Sehr geehrter Herr Broder, vielen Dank für diese interessanten Rückblick in deutsche Gesinnungsmoral. Der Mensch, der sich empathisch/mitfühlend sieht, kann sich, ob dieser Art von “Brutalisierung der Moral”,  nur angewidert abwenden. Die sogenannten deutschen Intellektuellen und “Eliten” sind oftmals tendenziös - in Gedanken und Wort - unterschwellig gewaltaffin. Die Ausführung der Gewalt wird auf der Metaebene im “Diskurs” vorbereitet, diskutiert und publiziert und durch die linken Schläger ausgeführt. Der “Schulterschluss” mit islamischen Fanatikern war schon unter Hitler evident. Wohin uns diese “Meinungsführer” - u. a. unser Diederich Hessling der Neuzeit, alias Heiko Maas, “Ich bin wegen Auschwitz in die Politik gegangen”, in Zukunft ideologisch leiten werden, ist absehbar. In den Niedergang von Demokratie und Gemeinwohl. Treffend beschreibt John Stuart Mill das Deutschland der Gegenwart: “„Der Wert eines Staates ist im Laufe der Zeit dem Wert der Individuen gleich, aus denen er zusammengesetzt ist“. Was hat unser Staat für einen Wert bei der gegenwärtigen Ansammlung geistiger “Brandstiftern”?

Dr. Markus Müller / 10.01.2019

“Bunt, offen und tolerant”.  Wie früher in der DDR. Die nannte sich auch “Demokratische Republik”. Wenn es nicht so traurig wäre, müsste man eigentlich lachen, wie Roland Tichy heute zu Recht anmerkt. Die real existierende BRD hat sich in eine neue DDR verwandelt. Wenn der Honecker das noch erleben dürfte…....

Manuela Bartusch / 10.01.2019

Mir läuft es eiskalt den Rücken herunter, wenn ich diesen geistigen Erguss von der antifa Frühling Bremen lese. Jedenfalls ist mir nun dank des 17 Jahre alten Textes klar, warum wir mittlerweile auf unterstem Primitivniveau angekommen sind:  Wer Wind sät, wird Sturm ernten” war die Losung jener Tage in Kreisen der Friedensbewegung. 9/11 war für sie die Bestätigung, dass man sich mit Terroristen besser nicht anlegen, sondern beizeiten vor ihnen kapitulieren sollte. Vielen Dank Herr Broder. Jetzt weiß ich wenigstens mit Gewissheit, warum das nicht mehr mein Land ist.

Jost Koller / 10.01.2019

Super Analyse, besser kann man es nicht formulieren. Den Text von 2011 kannte ich noch nicht. Recht haben Sie! Mit jedem Wort. Vielen Dank!

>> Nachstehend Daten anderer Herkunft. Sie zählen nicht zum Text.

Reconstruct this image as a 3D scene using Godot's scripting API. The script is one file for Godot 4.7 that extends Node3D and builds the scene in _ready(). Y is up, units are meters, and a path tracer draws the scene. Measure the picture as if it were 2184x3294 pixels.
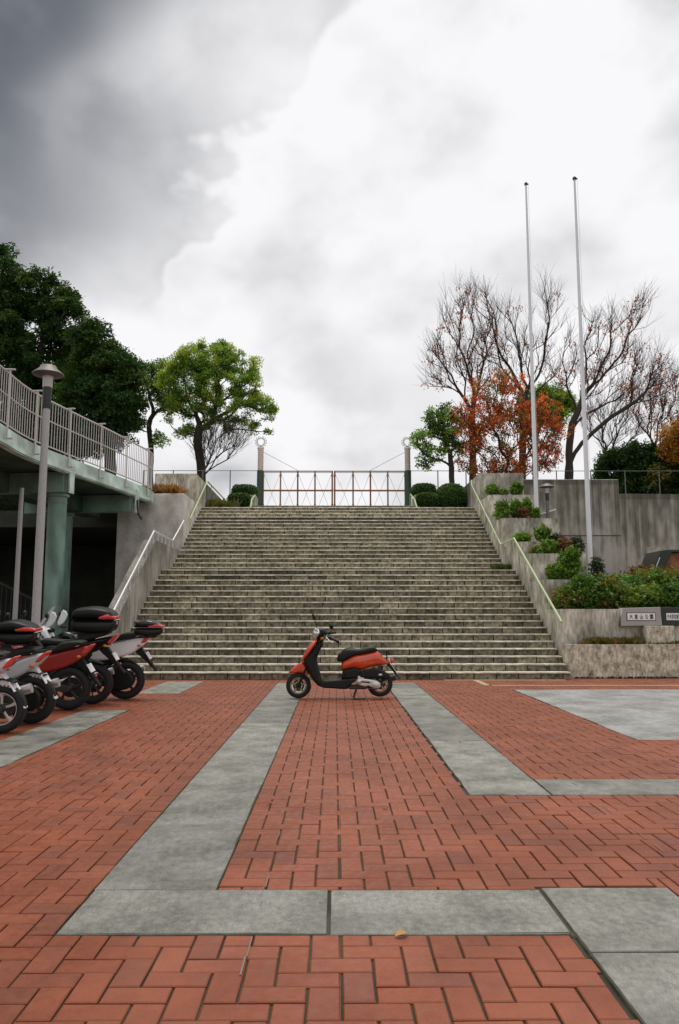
extends Node3D
# A brick-paved forecourt with a parked red scooter before a wide stone stair, terraces, a footbridge and a gate on top.

class Geo:
	var v := PackedVector3Array()
	var n := PackedVector3Array()
	func tri(a: Vector3, b: Vector3, c: Vector3, na: Vector3, nb: Vector3, nc: Vector3) -> void:
		if (b - a).cross(c - a).dot(na + nb + nc) > 0.0:
			v.append(a); v.append(c); v.append(b)
			n.append(na); n.append(nc); n.append(nb)
		else:
			v.append(a); v.append(b); v.append(c)
			n.append(na); n.append(nb); n.append(nc)
	func flat(a: Vector3, b: Vector3, c: Vector3, out: Vector3) -> void:
		var m := (b - a).cross(c - a).normalized()
		if m.dot(out) < 0.0:
			m = -m
		tri(a, b, c, m, m, m)
	func quad(a: Vector3, b: Vector3, c: Vector3, d: Vector3, out: Vector3) -> void:
		flat(a, b, c, out)
		flat(a, c, d, out)
	func box(c: Vector3, s: Vector3, bev := 0.0, bs := Basis()) -> void:
		var h := s / 2.0
		bev = minf(bev, minf(h.x, minf(h.y, h.z)) * 0.9)
		for ax in 3:
			var u := (ax + 1) % 3
			var w := (ax + 2) % 3
			for sg in [-1.0, 1.0]:
				var p := []
				for q in [[-1, -1], [1, -1], [1, 1], [-1, 1]]:
					var k := Vector3.ZERO
					k[ax] = sg * h[ax]
					k[u] = q[0] * (h[u] - bev)
					k[w] = q[1] * (h[w] - bev)
					p.append(c + bs * k)
				var o := Vector3.ZERO
				o[ax] = sg
				quad(p[0], p[1], p[2], p[3], bs * o)
		if bev <= 0.0:
			return
		for ax in 3:
			var u := (ax + 1) % 3
			var w := (ax + 2) % 3
			for su in [-1.0, 1.0]:
				for sw in [-1.0, 1.0]:
					var p := []
					for q in [[-1, 0], [1, 0], [1, 1], [-1, 1]]:
						var k := Vector3.ZERO
						k[ax] = q[0] * (h[ax] - bev)
						k[u] = su * (h[u] - (bev if q[1] else 0.0))
						k[w] = sw * (h[w] - (0.0 if q[1] else bev))
						p.append(c + bs * k)
					var o := Vector3.ZERO
					o[u] = su
					o[w] = sw
					quad(p[0], p[1], p[2], p[3], bs * o)
		for sx in [-1.0, 1.0]:
			for sy in [-1.0, 1.0]:
				for sz in [-1.0, 1.0]:
					flat(c + bs * Vector3(sx * h.x, sy * (h.y - bev), sz * (h.z - bev)), c + bs * Vector3(sx * (h.x - bev), sy * h.y, sz * (h.z - bev)), c + bs * Vector3(sx * (h.x - bev), sy * (h.y - bev), sz * h.z), bs * Vector3(sx, sy, sz))
	func bar(a: Vector3, b: Vector3, w: float, t: float, bev := 0.0) -> void:
		var y := (b - a).normalized()
		var x := Vector3.UP.cross(y) if absf(y.y) < 0.95 else Vector3.RIGHT
		x = x.normalized()
		box((a + b) / 2.0, Vector3(w, a.distance_to(b), t), bev, Basis(x, y, x.cross(y)))
	# rows of equally many points; normals smooth; ref gives one inner point per row
	func grid(rows: Array, wrap: bool, ref: Array) -> void:
		var R := rows.size()
		var K: int = rows[0].size()
		var nn := []
		for r in R:
			var a := PackedVector3Array()
			a.resize(K)
			nn.append(a)
		var last := K if wrap else K - 1
		for r in R - 1:
			for k in last:
				var k2 := (k + 1) % K
				var c: Vector3 = (rows[r + 1][k2] - rows[r][k]).cross(rows[r + 1][k] - rows[r][k2])
				nn[r][k] += c
				nn[r][k2] += c
				nn[r + 1][k] += c
				nn[r + 1][k2] += c
		var s := 0.0
		for r in R:
			for k in K:
				s += nn[r][k].dot(rows[r][k] - ref[r])
		var sg := -1.0 if s < 0.0 else 1.0
		for r in R:
			for k in K:
				nn[r][k] = (nn[r][k] * sg).normalized()
		for r in R - 1:
			for k in last:
				var k2 := (k + 1) % K
				tri(rows[r][k], rows[r][k2], rows[r + 1][k2], nn[r][k], nn[r][k2], nn[r + 1][k2])
				tri(rows[r][k], rows[r + 1][k2], rows[r + 1][k], nn[r][k], nn[r + 1][k2], nn[r + 1][k])
	func fan(row: PackedVector3Array, c: Vector3, out: Vector3) -> void:
		for k in row.size():
			flat(row[k], row[(k + 1) % row.size()], c, out)
	func tube(pts: Array, rad: Array, sides := 8, caps := true) -> void:
		var rows := []
		var up := Vector3.UP
		var t0: Vector3 = (pts[1] - pts[0]).normalized()
		if absf(t0.y) > 0.9:
			up = Vector3.RIGHT
		var x := up.cross(t0).normalized()
		for i in pts.size():
			var t: Vector3 = (pts[mini(i + 1, pts.size() - 1)] - pts[maxi(i - 1, 0)]).normalized()
			x = (x - t * x.dot(t)).normalized()
			var y := t.cross(x)
			var row := PackedVector3Array()
			var rr: float = rad[mini(i, rad.size() - 1)]
			for k in sides:
				var a := TAU * k / sides
				row.append(pts[i] + (x * cos(a) + y * sin(a)) * rr)
			rows.append(row)
		grid(rows, true, pts)
		if caps:
			fan(rows[0], pts[0], pts[0] - pts[1])
			fan(rows[-1], pts[-1], pts[-1] - pts[-2])
	# profile of Vector2(radius, height) turned round an axis
	func lathe(prof: Array, at: Vector3, axis: Vector3, sides := 20, hard := false) -> void:
		var x := (Vector3.UP if absf(axis.y) < 0.9 else Vector3.RIGHT).cross(axis).normalized()
		var y := axis.cross(x)
		var rows := []
		var ref := []
		for p in prof:
			var row := PackedVector3Array()
			for k in sides:
				var a := TAU * k / sides
				row.append(at + axis * p.y + (x * cos(a) + y * sin(a)) * p.x)
			rows.append(row)
			ref.append(at + axis * p.y)
		if hard:
			for i in rows.size() - 1:
				grid([rows[i], rows[i + 1]], true, [at + axis * (prof[i].y + prof[i + 1].y) / 2.0 - axis * signf(prof[i + 1].x - prof[i].x) * -0.0, ref[i + 1]])
		else:
			grid(rows, true, ref)
	func ring(at: Vector3, axis: Vector3, R: float, rx: float, ry: float, sides := 28, seg := 10) -> void:
		var x := (Vector3.UP if absf(axis.y) < 0.9 else Vector3.RIGHT).cross(axis).normalized()
		var y := axis.cross(x)
		var rows := []
		var ref := []
		for i in sides + 1:
			var a := TAU * (i % sides) / sides
			var d := x * cos(a) + y * sin(a)
			var row := PackedVector3Array()
			for k in seg:
				var b := TAU * k / seg
				row.append(at + d * (R + rx * cos(b)) + axis * ry * sin(b))
			rows.append(row)
			ref.append(at + d * R)
		grid(rows, true, ref)
	func ball(at: Vector3, r: Vector3, sides := 12, rings := 7, bs := Basis()) -> void:
		var rows := []
		var ref := []
		for i in rings + 1:
			var a := PI * i / rings
			var row := PackedVector3Array()
			for k in sides:
				var b := TAU * k / sides
				row.append(at + bs * (Vector3(sin(a) * cos(b), cos(a), sin(a) * sin(b)) * r))
			rows.append(row)
			ref.append(at)
		grid(rows, true, ref)
	# body lofted along x: sections [x, low, high, half width]
	func xloft(sec: Array, ex := 2.6, seg := 18, steps := 4, caps := true) -> void:
		var s: Array = Geo.smooth(sec, steps)
		var rows := []
		var ref := []
		for q in s:
			var row := PackedVector3Array()
			var cy: float = (q[1] + q[2]) / 2.0
			var hy: float = maxf((q[2] - q[1]) / 2.0, 0.001)
			for k in seg:
				var a: float = TAU * k / seg
				row.append(Vector3(q[0], cy + hy * signf(sin(a)) * pow(absf(sin(a)), 2.0 / ex), q[3] * signf(cos(a)) * pow(absf(cos(a)), 2.0 / ex)))
			rows.append(row)
			ref.append(Vector3(q[0], cy, 0))
		grid(rows, true, ref)
		if caps:
			fan(rows[0], ref[0], ref[0] - ref[1])
			fan(rows[-1], ref[-1], ref[-1] - ref[-2])
	# body lofted along a path in the xy plane: sections [x, y, half thickness, half width]
	func ploft(sec: Array, ex := 2.6, seg := 16, steps := 4, caps := true) -> void:
		var s: Array = Geo.smooth(sec, steps)
		var rows := []
		var ref := []
		for i in s.size():
			var q: Array = s[i]
			var b: Array = s[mini(i + 1, s.size() - 1)]
			var c: Array = s[maxi(i - 1, 0)]
			var t := Vector2(b[0] - c[0], b[1] - c[1]).normalized()
			var u := Vector3(-t.y, t.x, 0)
			var at := Vector3(q[0], q[1], 0)
			var row := PackedVector3Array()
			for k in seg:
				var a: float = TAU * k / seg
				row.append(at + u * (q[2] * signf(sin(a)) * pow(absf(sin(a)), 2.0 / ex)) + Vector3(0, 0, q[3] * signf(cos(a)) * pow(absf(cos(a)), 2.0 / ex)))
			rows.append(row)
			ref.append(at)
		grid(rows, true, ref)
		if caps:
			fan(rows[0], ref[0], ref[0] - ref[1])
			fan(rows[-1], ref[-1], ref[-1] - ref[-2])
	static func smooth(sec: Array, steps: int) -> Array:
		var out := []
		for i in sec.size() - 1:
			var p0: Array = sec[maxi(i - 1, 0)]
			var p1: Array = sec[i]
			var p2: Array = sec[i + 1]
			var p3: Array = sec[mini(i + 2, sec.size() - 1)]
			for k in steps:
				var t := float(k) / steps
				var q := []
				for j in p1.size():
					q.append(cubic_interpolate(p1[j], p2[j], p0[j], p3[j], t))
				out.append(q)
		out.append(sec[-1].duplicate())
		return out
	# flat panel in the xy plane with rounded rims, z from -hw to hw
	func pillow(outline: Array, hw: float, r: float, z0 := 0.0) -> void:
		var o := PackedVector2Array(outline)
		if Geometry2D.is_polygon_clockwise(o):
			o.reverse()
		var K := o.size()
		var inn := PackedVector2Array()
		for k in K:
			var a := (o[k] - o[(k + K - 1) % K]).normalized()
			var b := (o[(k + 1) % K] - o[k]).normalized()
			var m := Vector2(-a.y - b.y, a.x + b.x)
			inn.append(m.normalized() / maxf(0.7, m.length() / 2.0))
		# how far each point may move in before it meets the other side
		var room := PackedFloat32Array()
		for k in K:
			var far := r
			for j in K:
				var a := o[j]
				var b := o[(j + 1) % K]
				if j == k or (j + 1) % K == k:
					continue
				var hit = Geometry2D.segment_intersects_segment(o[k] + inn[k] * 0.0005, o[k] + inn[k] * r * 3.0, a, b)
				if hit != null:
					far = minf(far, o[k].distance_to(hit) * 0.38)
			room.append(far)
		for pass_ in 2:
			var sm := room.duplicate()
			for k in K:
				room[k] = minf(sm[k], (sm[(k + K - 1) % K] + sm[(k + 1) % K]) / 2.0 + r * 0.1)
		var rows := []
		var ref := []
		for sg in [-1.0, 1.0]:
			for j in 5:
				var a: float = (4 - j if sg < 0.0 else j) * PI / 8.0
				var row := PackedVector3Array()
				for k in K:
					var q := minf(r, hw)
					var p := o[k] + inn[k] * room[k] * (1.0 - cos(a))
					row.append(Vector3(p.x, p.y, z0 + sg * (hw - q + q * sin(a))))
				rows.append(row)
				var c := Vector3.ZERO
				for p in row:
					c += p / K
				ref.append(Vector3(c.x, c.y, z0))
		grid(rows, true, ref)
		var cap := PackedVector2Array()
		for k in K:
			cap.append(o[k] + inn[k] * room[k])
		var t := Geometry2D.triangulate_polygon(cap)
		if t.is_empty():
			t = Geometry2D.triangulate_polygon(o)
		for sg in [-1.0, 1.0]:
			for k in range(0, t.size(), 3):
				var z: float = z0 + sg * hw
				flat(Vector3(cap[t[k]].x, cap[t[k]].y, z), Vector3(cap[t[k + 1]].x, cap[t[k + 1]].y, z), Vector3(cap[t[k + 2]].x, cap[t[k + 2]].y, z), Vector3(0, 0, sg))
	# horizontal slab from a plan outline of Vector2(x, z)
	func slab(outline: Array, y0: float, y1: float) -> void:
		var o := PackedVector2Array(outline)
		var c := Vector2.ZERO
		if Geometry2D.is_polygon_clockwise(o):
			o.reverse()
		var t := Geometry2D.triangulate_polygon(o)
		for k in range(0, t.size(), 3):
			for y in [y0, y1]:
				flat(Vector3(o[t[k]].x, y, o[t[k]].y), Vector3(o[t[k + 1]].x, y, o[t[k + 1]].y), Vector3(o[t[k + 2]].x, y, o[t[k + 2]].y), Vector3.UP if y == y1 else Vector3.DOWN)
		for k in o.size():
			var a := o[k]
			var b := o[(k + 1) % o.size()]
			quad(Vector3(a.x, y0, a.y), Vector3(b.x, y0, b.y), Vector3(b.x, y1, b.y), Vector3(a.x, y1, a.y), Vector3(b.y - a.y, 0, a.x - b.x))
	func moved(t: Transform3D) -> Geo:
		for i in v.size():
			v[i] = t * v[i]
			n[i] = (t.basis * n[i]).normalized()
		return self
	func mesh() -> ArrayMesh:
		var a := []
		a.resize(Mesh.ARRAY_MAX)
		a[Mesh.ARRAY_VERTEX] = v
		a[Mesh.ARRAY_NORMAL] = n
		var m := ArrayMesh.new()
		m.add_surface_from_arrays(Mesh.PRIMITIVE_TRIANGLES, a)
		return m

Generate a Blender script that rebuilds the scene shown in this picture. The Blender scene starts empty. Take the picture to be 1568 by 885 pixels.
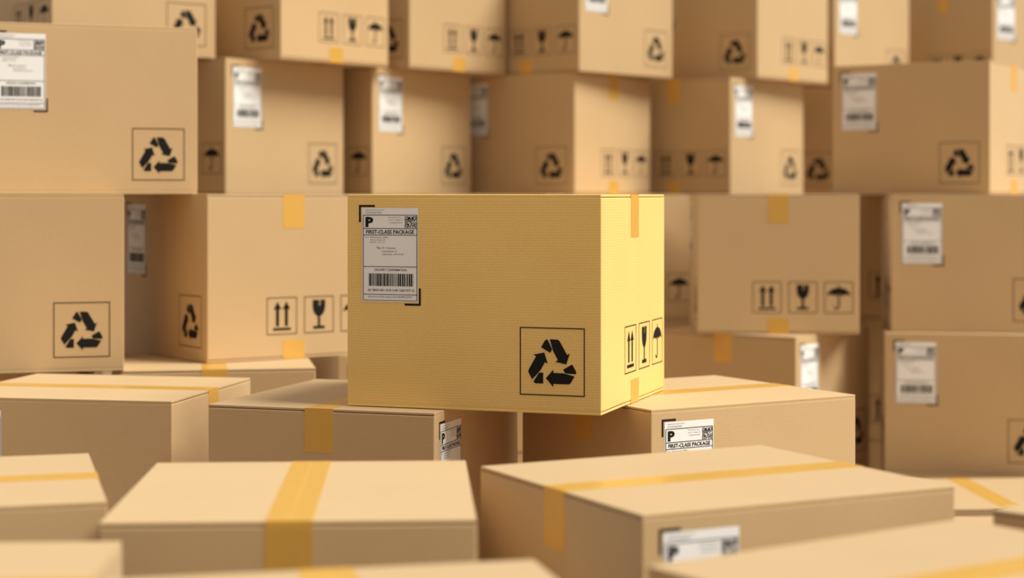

Andreas Rochow / 10.01.2019

Bei den Linksgrünbunten scheinen die Nerven blank zu liegen! Sollte der Sturm die glimmende Lunte des Bürgerkriegs entfachen, wird ihr Jammern und Klagen groß sein. Die Aufrüstung dazu mit hunderten von Millionen Euro Steuergeld findet vor unser aller Augen statt! Verantwortlich zeichnet Niemand anderes als die Kanzlerin mit ihrer ideologischen Propagandaindustrie!

Martin Stumpp / 10.01.2019

“Justiz ist grundsätzlich Siegerjustiz!”, eine interessante Feststellung. Und richtig die 68er haben mit ihrem Marsch durch die Institutionen gesiegt. Schon deshalb müssen wir froh sein, wenn die Totschläger, die Herrn Magnitz angegriffen haben für ihre Tat nicht auch noch mit dem Bundesverdienstkreuz geehrte werden. Wundern würde es mich aber nicht. Ja auch die Volksgerichte der Antifa arbeiten auf Hochtouren und wie ihr nationalsozialistisches Vorbild ist Unparteilichkeit und Verteidigung nicht vorgesehen. Stellt sich die Frage wenn Linke, SPD und Grüne mit wohlwollender Zustimmung der Merkel-CDU wieder einen gleichnamigen bundesweiten Gerichtshof einführen.

Chris Lock / 10.01.2019

Ich erlebe derartige Reaktionen immer wieder als Anwalt in Strafverfahren: “Stimmt, ich habe das getan,, tut mir leid. Aber der hat das auch verdient, er hat mich ja geradezu provoziert.” In demselbe Atemzug, in dem man ein Bekenntnis abgibt, dieses aber sofort wieder entwertet, kann man sich sparen. Richter reagieren darauf regelmäßig sauer, so etwas ist uneinsichtig und scheinheilig, sonst nichts. Si tacuisses! (Besser, du hättest geschwiegen!)

Martha Rose / 10.01.2019

Mit dem Satz, Hass darf nicht mit Hass beantwortet werden, wurde auch Cem Özdemir bei WO zitiert. Das hat mich ehrlich gesagt etwas irritiert, denn damit wurde Herrn Magnitz ja unterstellt, dass er mit einem “Hass” begonnen haben muss.